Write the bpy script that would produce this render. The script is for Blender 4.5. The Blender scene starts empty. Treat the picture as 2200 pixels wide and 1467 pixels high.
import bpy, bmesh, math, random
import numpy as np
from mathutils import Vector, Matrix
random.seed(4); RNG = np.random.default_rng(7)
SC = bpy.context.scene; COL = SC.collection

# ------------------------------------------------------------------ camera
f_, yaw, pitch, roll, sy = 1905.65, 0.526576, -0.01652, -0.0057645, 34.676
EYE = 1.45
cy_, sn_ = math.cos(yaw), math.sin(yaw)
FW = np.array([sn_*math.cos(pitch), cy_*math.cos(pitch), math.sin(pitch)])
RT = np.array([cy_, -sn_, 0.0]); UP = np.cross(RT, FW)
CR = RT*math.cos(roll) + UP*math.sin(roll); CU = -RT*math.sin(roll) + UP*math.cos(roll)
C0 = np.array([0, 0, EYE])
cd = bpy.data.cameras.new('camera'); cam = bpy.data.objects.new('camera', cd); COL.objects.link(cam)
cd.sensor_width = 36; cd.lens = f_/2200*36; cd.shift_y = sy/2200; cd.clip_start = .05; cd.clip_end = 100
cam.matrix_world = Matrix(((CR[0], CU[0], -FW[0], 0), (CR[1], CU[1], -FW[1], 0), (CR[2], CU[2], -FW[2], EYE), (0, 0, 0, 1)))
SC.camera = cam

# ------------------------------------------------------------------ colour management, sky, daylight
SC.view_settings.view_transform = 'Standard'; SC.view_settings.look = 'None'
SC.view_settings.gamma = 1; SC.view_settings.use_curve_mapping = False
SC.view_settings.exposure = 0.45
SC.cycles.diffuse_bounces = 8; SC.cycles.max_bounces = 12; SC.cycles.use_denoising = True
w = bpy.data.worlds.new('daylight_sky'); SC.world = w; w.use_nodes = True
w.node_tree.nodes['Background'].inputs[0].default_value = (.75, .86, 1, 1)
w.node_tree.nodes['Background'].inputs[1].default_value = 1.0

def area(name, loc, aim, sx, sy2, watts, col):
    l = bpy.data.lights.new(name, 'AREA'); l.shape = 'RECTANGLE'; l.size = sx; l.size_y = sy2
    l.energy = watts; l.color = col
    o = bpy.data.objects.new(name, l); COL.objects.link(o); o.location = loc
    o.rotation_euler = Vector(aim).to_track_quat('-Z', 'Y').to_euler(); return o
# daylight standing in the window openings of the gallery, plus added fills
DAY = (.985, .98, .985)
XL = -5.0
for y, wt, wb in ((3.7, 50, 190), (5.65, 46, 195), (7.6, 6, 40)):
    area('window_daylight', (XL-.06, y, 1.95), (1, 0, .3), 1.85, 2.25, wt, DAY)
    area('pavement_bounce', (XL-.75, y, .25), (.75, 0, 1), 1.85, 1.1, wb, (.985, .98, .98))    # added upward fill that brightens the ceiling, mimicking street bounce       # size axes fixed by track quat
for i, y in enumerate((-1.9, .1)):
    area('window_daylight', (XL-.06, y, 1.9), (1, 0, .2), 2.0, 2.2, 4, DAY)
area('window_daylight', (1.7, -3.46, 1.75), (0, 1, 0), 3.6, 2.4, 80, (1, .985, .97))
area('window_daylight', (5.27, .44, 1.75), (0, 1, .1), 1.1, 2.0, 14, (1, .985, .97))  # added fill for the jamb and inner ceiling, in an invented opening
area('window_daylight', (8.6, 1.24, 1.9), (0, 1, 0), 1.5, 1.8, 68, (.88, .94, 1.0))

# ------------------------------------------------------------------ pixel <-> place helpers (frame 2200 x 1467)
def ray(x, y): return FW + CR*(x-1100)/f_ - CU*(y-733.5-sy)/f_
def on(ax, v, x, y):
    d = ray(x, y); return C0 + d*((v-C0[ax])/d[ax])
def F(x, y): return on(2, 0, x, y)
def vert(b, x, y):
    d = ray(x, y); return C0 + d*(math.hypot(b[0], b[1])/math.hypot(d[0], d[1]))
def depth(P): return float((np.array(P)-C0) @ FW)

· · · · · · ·

• **The problem**:
Gather, from the listing above, every line carrying the word "scene".

• **Exercise output**:
Write the bpy script that would produce this render. The script is for Blender 4.5. The Blender scene starts empty. Treat the picture as 2200 pixels wide and 1467 pixels high.
SC = bpy.context.scene; COL = SC.collection